If i refuse, will i not get job elsewhere?
Davrich
Re: Sex For Job (should I?)
« #213 on: April 05, 2009, 03:50 AM »

you don't have to do that girl, i have a question toyou and all job seekers. have'nt you red about rich dad and poor dad?  the poor  dad encourage his children to go to school, study hard,  come out with a good grade and get a good job. while the RICH DAD encourage his children to go to school, study hard, come out with a good grade and establish his own company or business empire. why do we have to spend six years in primary education? six in secondary education, 4-6 years in the higher instituttion studying and after every struggle you then decide you are looking for job instead of having your own work. insted of creating you own wealth empire.
 
now some folks may want to quote me wrong.  i gues thy have this question in mind,
What about the money to set up my own business empire? CAPITAL.
Yes its important you do, you can create a strategy or a plan on how you can come up with some capital just little, dont't tell me you cant do that. you can, if you had the money to spend in the university for years then how come you can't raise a little token to start up something.

but it's left for you whether you are ready to keep on sleeping with men out of your own wish all the days of your life even when you are married all because you want to keep your so CALLED JOB.

The good news for you and job seekers.
you can start you own business a whole lot of that with just N10,000-N20,000. you may ask what kind of business is that. i am not going to beat around the bush. you can start our own ONLINE WEALTH TODAY WITH SUCH AMOUNT.

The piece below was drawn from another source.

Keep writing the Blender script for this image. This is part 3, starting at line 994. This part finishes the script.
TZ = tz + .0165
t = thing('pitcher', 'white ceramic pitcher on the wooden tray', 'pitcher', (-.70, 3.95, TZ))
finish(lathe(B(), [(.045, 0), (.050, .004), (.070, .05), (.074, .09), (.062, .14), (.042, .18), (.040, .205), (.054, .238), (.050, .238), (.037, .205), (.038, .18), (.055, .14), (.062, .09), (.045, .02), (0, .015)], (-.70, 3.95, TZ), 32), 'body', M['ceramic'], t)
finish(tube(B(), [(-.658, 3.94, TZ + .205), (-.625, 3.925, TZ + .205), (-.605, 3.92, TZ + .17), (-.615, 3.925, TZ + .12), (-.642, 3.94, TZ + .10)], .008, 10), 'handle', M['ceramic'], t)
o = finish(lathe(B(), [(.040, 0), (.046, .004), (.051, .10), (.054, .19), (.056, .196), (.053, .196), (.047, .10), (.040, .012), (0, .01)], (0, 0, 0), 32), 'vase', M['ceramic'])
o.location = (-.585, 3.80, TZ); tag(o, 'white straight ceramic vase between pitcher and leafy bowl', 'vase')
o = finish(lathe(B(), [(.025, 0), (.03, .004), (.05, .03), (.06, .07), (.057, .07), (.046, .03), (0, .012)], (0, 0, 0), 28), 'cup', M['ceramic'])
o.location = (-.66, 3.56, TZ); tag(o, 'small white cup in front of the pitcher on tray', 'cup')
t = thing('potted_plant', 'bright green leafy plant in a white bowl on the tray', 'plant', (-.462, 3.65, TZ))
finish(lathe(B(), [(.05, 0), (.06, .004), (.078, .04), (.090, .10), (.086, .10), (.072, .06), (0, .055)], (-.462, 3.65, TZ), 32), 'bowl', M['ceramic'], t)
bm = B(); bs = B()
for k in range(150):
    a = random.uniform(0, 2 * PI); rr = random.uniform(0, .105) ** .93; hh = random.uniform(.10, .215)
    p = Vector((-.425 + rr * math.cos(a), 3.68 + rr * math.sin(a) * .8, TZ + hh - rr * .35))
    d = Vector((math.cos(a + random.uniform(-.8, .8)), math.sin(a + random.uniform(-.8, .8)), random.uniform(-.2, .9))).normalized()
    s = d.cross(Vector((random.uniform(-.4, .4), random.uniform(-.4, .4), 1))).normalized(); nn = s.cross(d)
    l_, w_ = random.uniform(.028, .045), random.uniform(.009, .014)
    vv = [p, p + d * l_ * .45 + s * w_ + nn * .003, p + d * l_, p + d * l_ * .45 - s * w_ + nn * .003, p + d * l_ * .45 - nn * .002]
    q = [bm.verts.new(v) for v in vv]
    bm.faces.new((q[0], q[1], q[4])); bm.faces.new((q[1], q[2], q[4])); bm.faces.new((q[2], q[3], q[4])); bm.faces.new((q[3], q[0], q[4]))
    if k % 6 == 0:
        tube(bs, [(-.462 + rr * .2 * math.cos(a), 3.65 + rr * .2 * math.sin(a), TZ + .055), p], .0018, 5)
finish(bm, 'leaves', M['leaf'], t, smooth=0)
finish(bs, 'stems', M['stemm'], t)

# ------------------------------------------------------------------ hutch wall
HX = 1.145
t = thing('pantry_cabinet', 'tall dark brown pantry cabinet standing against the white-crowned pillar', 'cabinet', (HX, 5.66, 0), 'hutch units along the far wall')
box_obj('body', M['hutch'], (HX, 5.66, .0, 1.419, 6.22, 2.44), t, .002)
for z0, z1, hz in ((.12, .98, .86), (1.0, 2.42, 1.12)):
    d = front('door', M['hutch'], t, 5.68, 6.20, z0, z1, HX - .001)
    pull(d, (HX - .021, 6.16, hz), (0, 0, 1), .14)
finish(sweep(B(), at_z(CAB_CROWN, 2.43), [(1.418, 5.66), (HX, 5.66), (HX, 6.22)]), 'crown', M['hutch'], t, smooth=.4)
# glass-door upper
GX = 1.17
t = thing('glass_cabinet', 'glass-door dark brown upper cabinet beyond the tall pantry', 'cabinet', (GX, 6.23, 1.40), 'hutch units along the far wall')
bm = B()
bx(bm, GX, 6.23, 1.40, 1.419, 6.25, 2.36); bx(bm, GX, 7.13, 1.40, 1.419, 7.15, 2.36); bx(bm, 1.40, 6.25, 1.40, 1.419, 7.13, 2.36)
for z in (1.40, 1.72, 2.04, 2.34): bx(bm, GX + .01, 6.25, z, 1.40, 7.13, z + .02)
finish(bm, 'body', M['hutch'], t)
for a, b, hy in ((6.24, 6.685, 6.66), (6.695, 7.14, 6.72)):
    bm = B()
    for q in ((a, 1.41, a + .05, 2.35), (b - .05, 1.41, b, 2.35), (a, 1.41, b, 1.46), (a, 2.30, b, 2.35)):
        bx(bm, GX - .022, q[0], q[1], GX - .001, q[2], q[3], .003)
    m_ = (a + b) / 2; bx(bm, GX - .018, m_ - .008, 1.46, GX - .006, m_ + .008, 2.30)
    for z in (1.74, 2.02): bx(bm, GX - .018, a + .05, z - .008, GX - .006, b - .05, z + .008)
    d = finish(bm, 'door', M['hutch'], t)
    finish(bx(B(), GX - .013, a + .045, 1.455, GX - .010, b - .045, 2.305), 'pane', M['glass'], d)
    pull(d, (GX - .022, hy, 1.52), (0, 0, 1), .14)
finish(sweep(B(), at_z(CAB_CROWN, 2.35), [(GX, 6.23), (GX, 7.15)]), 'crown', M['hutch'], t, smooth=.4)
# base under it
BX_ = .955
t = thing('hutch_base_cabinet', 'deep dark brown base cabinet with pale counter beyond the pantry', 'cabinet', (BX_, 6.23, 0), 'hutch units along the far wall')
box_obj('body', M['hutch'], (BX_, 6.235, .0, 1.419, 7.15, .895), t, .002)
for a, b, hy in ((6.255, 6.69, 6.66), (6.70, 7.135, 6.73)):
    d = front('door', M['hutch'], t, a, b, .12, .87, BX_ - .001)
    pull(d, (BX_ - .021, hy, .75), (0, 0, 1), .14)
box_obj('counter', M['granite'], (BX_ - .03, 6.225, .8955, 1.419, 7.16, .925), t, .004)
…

If you are interested in getting more of this information on how to create massive wealth on the internet within a short period of time you can send your name, phone number and email address to

wealthybrothers@yahoo.com.
 best wishes.
vodkat
Re: Sex For Job (should I?)
« #214 on: April 05, 2009, 07:10 PM »

Dem go just turn u into inhouse hole and to dey hammer oga na part of  your official duty  if u nor know. Any way girl follow your heart thats if dem never hammer u already.
tngtech (m)
Re: Sex For Job (should I?)
« #215 on: April 06, 2009, 01:48 PM »

dear sister friend
for those not well to do,have their dignity and reputation to protect.
pls conserve urs for a better tommorow
hs
onikunkewu (m)
Re: Sex For Job (should I?)
« #216 on: April 07, 2009, 12:23 PM »

 Baby, i like your style, keep it up. you know whatever job God has destined for you will surely be yours without sleeping with any man.
Just watch out, the sky is your beggining ok.
Sharpi
Re: Sex For Job (should I?)
« #217 on: April 07, 2009, 12:40 PM »

Why should you do that, their are many jobs on earth to do other than that particular on you are heading to.
I would like to know you better I think I will have a better job for you. Send me a mail to roisharpi@yahoo.com. Am waiting.
agabaI23 (m)
Re: Sex For Job (should I?)
« #218 on: April 23, 2009, 10:17 PM »

This guy is here to advertise. Nobody is offering him sex for job. Not sure it is a her as he claimed
harryobodo (m)
Re: Sex For Job (should I?)
« #219 on: April 24, 2009, 02:02 PM »

 Firstly,note that this is not an election or a debate where you have to count the numbers of replies that are in support of or those not in support of the topic.
Secondly,you need to have the mental and psychological strenght to deal with whatever decision you are going to take about the subject matter i.e no room for regret no matter the outcome of the decision taken.
Finally,if the job is meant for you,the "he-goats'' will either lost their itchy penis or will develop serious restlessness and sleeplessness until they give you the job based on merit.
Goodluck!
ohla (f)
Re: Sex For Job (should I?)
« #220 on: April 24, 2009, 03:59 PM »

hey gal hang in there, its actually nt worth it, dont mind all those guys sayin otherwise, if it wer to be their sis or babe, they will be sing a different tune,many are d afflictns of the righteous,but the Lord God deliver him from it all,u'll b surprise when that jobs finally comes,if will be effortless, so my dear its well. Grin
agabaI23 (m)
Re: Sex For Job (should I?)
« #221 on: April 24, 2009, 04:14 PM »

You guys should check the posters posts and you will understand she/he was only trying to market her/he website link.

tantan
Re: Sex For Job (should I?)
« #222 on: April 24, 2009, 05:17 PM »

Advice is what we seek for when we already know the answer but wish we didnt. To my thinking, if u are a virgin maintain your stand but if otherwise then just bow to their need and get on the pay check.
flexynaija
Re: Sex For Job (should I?)
« #223 on: April 24, 2009, 05:22 PM »

if u r a prostitute den u can accept it. but personally i think it depends on who u r, if u knw who u r and wer u r coming 4rm, den u shud b able to your worth. any job dat demands sex 4rm u is not urs. i'll say it again its not urs! if u give in, den u'll continue to give in because u r alredy enslaved and can be blackmailed by it so u can keep d job. take charge baby.